Leahy insisted that there are adequate laws on the books dealing with child pornography. I agreed but pointed out that the problem is lack of enforcement, not only on AOL but across the Internet. I told them that when there's a crime wave we don't say, "Well, that's okay, because there are laws against crime." I called for more funds for law enforcement to deal with the child-pornography crime spree.

Burrington said AOL had increased its "terms-of service" staff 600 percent since February. (Those employees supposedly enforce the member-service agreement governing conduct on AOL.) That sounded impressive until he divulged the actual figure: AOL's paid terms-of-service staff had "skyrocketed" from four to 24. That is, a 24-person staff for a 24-hours-a-day/seven-days-a-week service with three million subscribers.

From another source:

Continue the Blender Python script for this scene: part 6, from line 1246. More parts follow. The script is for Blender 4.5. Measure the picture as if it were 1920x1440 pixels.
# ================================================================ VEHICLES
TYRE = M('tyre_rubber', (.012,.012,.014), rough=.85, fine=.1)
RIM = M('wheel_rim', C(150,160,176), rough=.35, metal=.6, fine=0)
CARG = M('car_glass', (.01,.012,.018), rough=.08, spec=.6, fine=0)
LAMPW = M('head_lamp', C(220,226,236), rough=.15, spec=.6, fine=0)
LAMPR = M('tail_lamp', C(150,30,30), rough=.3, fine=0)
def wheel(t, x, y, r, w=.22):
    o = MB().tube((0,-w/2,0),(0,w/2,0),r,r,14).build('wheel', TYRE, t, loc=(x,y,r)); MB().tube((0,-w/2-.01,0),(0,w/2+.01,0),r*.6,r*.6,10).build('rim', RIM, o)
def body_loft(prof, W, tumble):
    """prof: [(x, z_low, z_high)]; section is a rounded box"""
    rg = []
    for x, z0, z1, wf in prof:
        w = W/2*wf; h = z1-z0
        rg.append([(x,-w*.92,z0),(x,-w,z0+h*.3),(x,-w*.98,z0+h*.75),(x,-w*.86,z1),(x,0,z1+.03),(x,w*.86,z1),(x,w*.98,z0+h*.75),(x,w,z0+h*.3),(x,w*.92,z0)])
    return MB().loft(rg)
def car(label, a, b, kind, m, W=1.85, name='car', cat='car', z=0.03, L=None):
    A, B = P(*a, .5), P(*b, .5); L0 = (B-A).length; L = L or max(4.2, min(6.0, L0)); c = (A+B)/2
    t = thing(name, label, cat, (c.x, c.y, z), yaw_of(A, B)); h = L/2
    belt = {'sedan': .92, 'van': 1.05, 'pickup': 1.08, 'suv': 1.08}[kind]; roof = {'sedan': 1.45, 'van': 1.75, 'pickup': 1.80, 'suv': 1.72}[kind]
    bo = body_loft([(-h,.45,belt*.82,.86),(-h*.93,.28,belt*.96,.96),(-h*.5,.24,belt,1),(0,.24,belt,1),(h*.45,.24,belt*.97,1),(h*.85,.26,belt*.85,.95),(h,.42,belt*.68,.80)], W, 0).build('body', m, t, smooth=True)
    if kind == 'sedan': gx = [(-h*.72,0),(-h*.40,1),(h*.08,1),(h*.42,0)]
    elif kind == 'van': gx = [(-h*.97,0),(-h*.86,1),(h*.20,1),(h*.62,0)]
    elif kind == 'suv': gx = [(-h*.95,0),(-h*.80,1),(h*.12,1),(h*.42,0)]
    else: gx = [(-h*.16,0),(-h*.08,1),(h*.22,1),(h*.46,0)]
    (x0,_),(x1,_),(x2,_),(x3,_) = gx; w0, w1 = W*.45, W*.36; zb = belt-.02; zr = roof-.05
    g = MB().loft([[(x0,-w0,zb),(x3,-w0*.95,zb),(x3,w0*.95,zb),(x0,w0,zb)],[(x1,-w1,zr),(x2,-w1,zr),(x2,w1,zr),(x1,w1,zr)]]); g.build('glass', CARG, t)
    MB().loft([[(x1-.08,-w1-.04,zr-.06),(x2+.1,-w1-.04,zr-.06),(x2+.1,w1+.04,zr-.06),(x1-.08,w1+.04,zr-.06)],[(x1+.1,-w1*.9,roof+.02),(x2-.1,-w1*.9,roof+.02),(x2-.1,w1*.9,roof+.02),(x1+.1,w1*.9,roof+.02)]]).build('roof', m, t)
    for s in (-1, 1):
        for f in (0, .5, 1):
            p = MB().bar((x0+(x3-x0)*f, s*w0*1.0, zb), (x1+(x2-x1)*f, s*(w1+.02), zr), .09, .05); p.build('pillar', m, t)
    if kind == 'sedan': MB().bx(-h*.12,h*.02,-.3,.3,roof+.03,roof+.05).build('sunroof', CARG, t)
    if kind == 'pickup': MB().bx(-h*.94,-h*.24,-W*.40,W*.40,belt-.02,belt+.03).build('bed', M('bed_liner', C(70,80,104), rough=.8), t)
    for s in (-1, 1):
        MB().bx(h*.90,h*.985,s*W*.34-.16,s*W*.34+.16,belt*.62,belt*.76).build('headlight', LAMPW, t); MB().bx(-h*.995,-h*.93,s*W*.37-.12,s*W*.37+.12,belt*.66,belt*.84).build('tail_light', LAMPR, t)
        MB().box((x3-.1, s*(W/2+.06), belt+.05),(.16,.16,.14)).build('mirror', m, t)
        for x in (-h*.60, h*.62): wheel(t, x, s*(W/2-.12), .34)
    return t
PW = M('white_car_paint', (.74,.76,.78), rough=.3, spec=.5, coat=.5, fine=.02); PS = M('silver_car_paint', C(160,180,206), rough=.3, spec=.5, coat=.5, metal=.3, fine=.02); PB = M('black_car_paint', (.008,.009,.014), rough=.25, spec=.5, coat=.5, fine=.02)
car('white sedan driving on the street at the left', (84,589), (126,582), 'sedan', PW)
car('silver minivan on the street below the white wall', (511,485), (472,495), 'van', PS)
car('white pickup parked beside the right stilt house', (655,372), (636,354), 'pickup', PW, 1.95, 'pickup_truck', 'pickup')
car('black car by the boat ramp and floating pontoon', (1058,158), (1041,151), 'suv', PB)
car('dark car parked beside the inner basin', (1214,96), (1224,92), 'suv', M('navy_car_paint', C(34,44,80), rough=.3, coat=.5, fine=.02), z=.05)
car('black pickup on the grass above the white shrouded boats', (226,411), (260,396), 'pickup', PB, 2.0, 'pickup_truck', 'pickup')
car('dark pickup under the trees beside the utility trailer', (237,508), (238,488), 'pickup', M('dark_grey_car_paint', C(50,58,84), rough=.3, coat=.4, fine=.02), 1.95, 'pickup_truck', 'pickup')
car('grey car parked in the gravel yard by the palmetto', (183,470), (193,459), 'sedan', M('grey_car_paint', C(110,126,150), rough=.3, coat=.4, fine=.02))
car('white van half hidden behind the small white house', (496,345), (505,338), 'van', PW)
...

I let the senators do their own math on that one.

After the hearing, I had no idea what purpose my testimony may have served. I wondered: did I get to them? Will they take action? I hoped so. But this was politics. Whatever the case, I knew the media had been there, and that AOL had at least been forced to listen and respond to my allegations. As I prepared to leave the chamber, Mr. Burrington expressed a seemingly sincere desire to "work with me on this." Later, we scheduled a teleconference.

If America Online really cleans up the problem, I will be the first to applaud its responsiveness. If not, I know a "12-year-old" who is willing to violate the child-labor laws by working long and late hours so that Mr. Burrington's expensive shoes are once again planted firmly on the carpet in Washington.